Sunday, April 10, 2011

The Hunger Games

"The Hunger Games" may be sold in the Teen Favorites section of Barnes & Noble, but it is definitely adult fare. It is set in a post-apocalyptic, reborn future where two children from each district (think, state) are selected annually to fight to the death in a vicious arena while being televised for national entertainment. The fights to the death are brutal, graphic, and oftentimes, nauseating. Author Suzanne Collins spares no detail as knives slash foreheads, rocks crush skulls, and spears impale 12 year old girls. There is blood, there is ooze, there are poison-induced hallucinations, and there are vicious animals that shred a boys face agonizingly slowly as he moans and cries out for death. And, of course, the entire premise of the book is that the people are so oppressed by their government and live in such fear that they must willingly let their children die in this bloodbath each year.

I heard about "The Hunger Games" when a book editor told Kurt to read it, mentioning that it was to become a movie starring Jennifer Lawrence (Winter's Bone) next year. Just the fact that Lawrence will be playing the books's heroine, Katniss Everdeen, is clue enough as the book's general mood. Bleak. Hopeless. Gritty.  So far, only two other parts have been cast: Josh Hutcherson and Liam Hemsworth as Katniss's fellow District 12 competitor and as her faithful hunting partner from her normal life, respectively. Kurt fears that the movie will not carry its seemingly necessary R rating because that would restrict its audience to greatly, so we are expecting a watered down, PG-13 version.

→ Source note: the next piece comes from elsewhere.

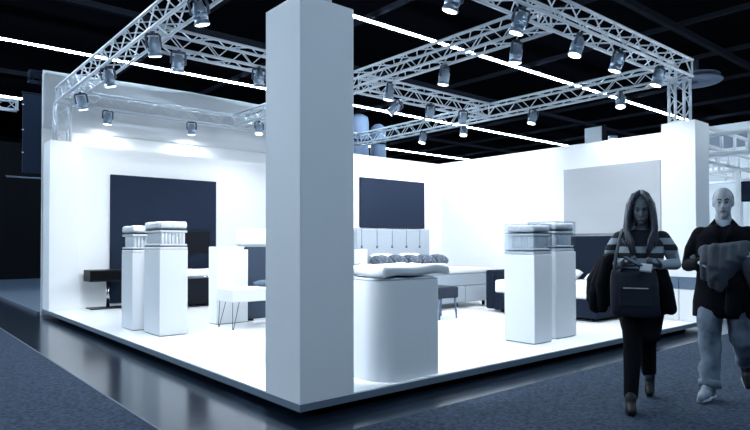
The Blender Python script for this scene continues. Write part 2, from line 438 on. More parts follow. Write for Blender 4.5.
# ------------------------------------------------------------------ plinths with mattress samples
def plinth(x0, x1, y0, y1, h, label):
    t = thing('display_plinth', label, 'plinth', (x0, y0, 0), group='white plinths with mattress samples')
    MB().box(0, x1 - x0, 0, y1 - y0, .012, h, .004, 1).build('body', M['paint'], t)
    MB().box(.015, x1 - x0 - .015, .015, y1 - y0 - .015, 0, .012).build('foot', M['edge'], t)
def sample(x0, x1, y0, y1, z0, z1, label, cover, seed):
    t = thing('mattress_sample', label, 'mattress sample', (x0, y0, z0), group='cutaway mattress samples')
    w, d, h = x1 - x0, y1 - y0, z1 - z0; g = .014 if cover else .0
    def q(a, b, n, m, inset=.0, rnd=.012, dd=0., sd=0):
        b_ = MB().box(g + inset, w - g - inset, g + inset, d - g - inset, a, b, min(rnd, (b - a) * .45), 3)
        if dd: b_.subdiv(3); b_.disp(dd, 14, sd)
        return b_.build(n, m, t, dd > 0)
    q(.0, h * .10, 'base_cover', M['quilt'])
    q(h * .135, h * .20, 'foam_base', M['foam'], .004)
    q(h * .59, h * .675, 'foam_top', M['foam'], .004)
    q(h * .725, h * .985 - (.012 if cover else 0), 'quilted_top', M['quilt'], .0, .03, .010, seed)
    for zz in (h * .118, h * .70):
        MB().box(g + .004, w - g - .004, g + .004, d - g - .004, zz - h * (.008 if cover else .018), zz + h * (.012 if cover else .022), .003, 1).build('piping', M['cord'], t)
    a, b = h * .20, h * .59
    n = 7; r = (w - 2 * g - .05) / n / 2
    spots = [(g + .025 + r + 2 * r * i, g + .025 + r) for i in range(n)]
    m_ = max(3, int((d - 2 * g - .05) / (2 * r)))
    spots += [(g + .025 + r, g + .025 + r + 2 * r * j) for j in range(1, m_)]
    spots += [(w - g - .025 - r, g + .025 + r + 2 * r * j) for j in range(1, m_)]
    first = None
    for (px, py) in spots:
        if first is None:
            first = MB().lathe([(r * .8, a), (r * .96, a + .010), (r * .99, (a + b) / 2), (r * .96, b - .010), (r * .8, b)], (0, 0, 0), 14).build('pocket_spring', M['spring'], t, True); o = first
        else:
            o = first.copy(); COL.objects.link(o)
        o.location = (px, py, 0)
    MB().box(g + .025 + 1.1 * r, w - g - .025 - 1.1 * r, g + .025 + 1.1 * r, d - g - .03, a, b).build('core', M['foam'], t)
    if cover:
        c = 0.004
        for (a0, a1, b0, b1, c0, c1) in ((0, w, 0, c, 0, h), (0, w, d - c, d, 0, h), (0, c, c, d - c, 0, h), (w - c, w, c, d - c, 0, h), (c, w - c, c, d - c, h - c, h)):
            MB().box(a0, a1, b0, b1, c0, c1).build('acrylic_pane', M['acrylic'], t)
PL = [(.43, .84, 4.27, 4.90, 1.23, 1.645, 'left pair, nearer', False), (.33, .74, 5.12, 5.62, 1.18, 1.60, 'left pair, farther', False),
      (3.87, 4.27, .43, .91, 1.165, 1.575, 'right pair, nearer', True), (4.47, 4.97, .50, .96, 1.20, 1.62, 'right pair, farther', True)]
pn = ['nearer white plinth of the left pair in front of the navy panel', 'farther white plinth of the left pair, half hidden by its neighbour',
      'nearer and left white plinth of the right pair by the platform edge', 'farther and right white plinth of the right pair by the platform edge']
sn = ['cutaway mattress sample on the nearer left plinth, black piping and white top', 'cutaway mattress sample on the farther left plinth',
      'cutaway mattress sample under a clear cover on the nearer right plinth', 'cutaway mattress sample under a clear cover on the farther right plinth']
for i, (x0, x1, y0, y1, h, zt, _, cv) in enumerate(PL):
    plinth(x0, x1, y0, y1, h, pn[i]); sample(x0, x1, y0, y1, h + .001, zt, sn[i], cv, i * 5)

# ------------------------------------------------------------------ rounded counter
def rrect(x0, x1, y0, y1, r, n=24, q=.04):
    pts = []
    for cx, cy, a0, r in ((x1 - q, y1 - q, 0, q), (x0 + q, y1 - q, 90, q), (x0 + r, y0 + r, 180, r), (x1 - q, y0 + q, 270, q)):
        for k in range(n + 1):
            t = R(a0 + 90 * k / n); pts.append((cx + r * math.cos(t), cy + r * math.sin(t)))
    return pts
def prism(mb, pts, z0, z1): return mb.rings([[Vector((x, y, z0)) for x, y in pts], [Vector((x, y, z1)) for x, y in pts]])
t = thing('display_counter', 'white counter with rounded corners beside the tall front column', 'counter', (.92, .065, 0))
cx1, cy1 = .80, 1.75
prism(MB(), rrect(0, cx1, 0, cy1, .24), .0, .955).build('body', M['paint'], t)
prism(MB(), rrect(.004, cx1 - .004, .004, cy1 - .004, .236), .957, .968).build('top_rim', M['ltgrey'], t)
prism(MB(), rrect(.03, cx1 - .03, .03, cy1 - .03, .22), .968, .980).build('worktop', M['paint'], t)
b = MB().box(.96, 1.86, .04, .62, .996, 1.10, .04, 4); b.subdiv(4); b.disp(.030, 4.5, 3); b.disp(.012, 13, 5)
tag(b.build('folded_duvet', M['linen'], None, True), 'folded white duvet lying on the front end of the rounded counter', 'duvet')
b = MB().box(.98, 1.68, .72, 1.75, .993, 1.055, .025, 4); b.subdiv(2); b.disp(.012, 5, 8)
tag(b.build('mattress_pad', M['linen'], None, True), 'flat white mattress pad on the rear of the rounded counter', 'mattress pad')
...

Just as bad, Kurt predicts voiceover narration as the majority of the writing takes place in Katniss's head. If either of these two potential pitfalls materialize, there will be no denying that, in this case, the book is definitely better than the movie. 

"The Hunger Games" takes place far in the future, giving it that comfort of "this could never really happen," but the truth is that we are not far from it now, and that adds tremendously to the draw of its premise. The outrageous nature of entertainment today and the ways in which we exploit children do not seem so very contradictory to a world where kids slaughter each other for fun; we already have it in virtual versions.

Katniss is just a kid, but she lives in a world where she illegally hunts for food each day to provide for her mentally absent mother and needy, younger sister. She knows an adult life and she is ripped away from a family that needs her and forced to kill others lest her own family be annihilated as a repercussion.  These are not the typical rites of passage of teenagers, and these are not the themes common to teen literature. I assure you, any adult will relate to Katniss's internal conflicts and turn the pages rapidly to see how she confronts them.

You only have a year until the movie comes out, so read the book now. This way, you will have enough time to read the other two books in the trilogy, too: "Catching Fire" and "Mockingjay." I have not read them yet, but I am going to buy them today.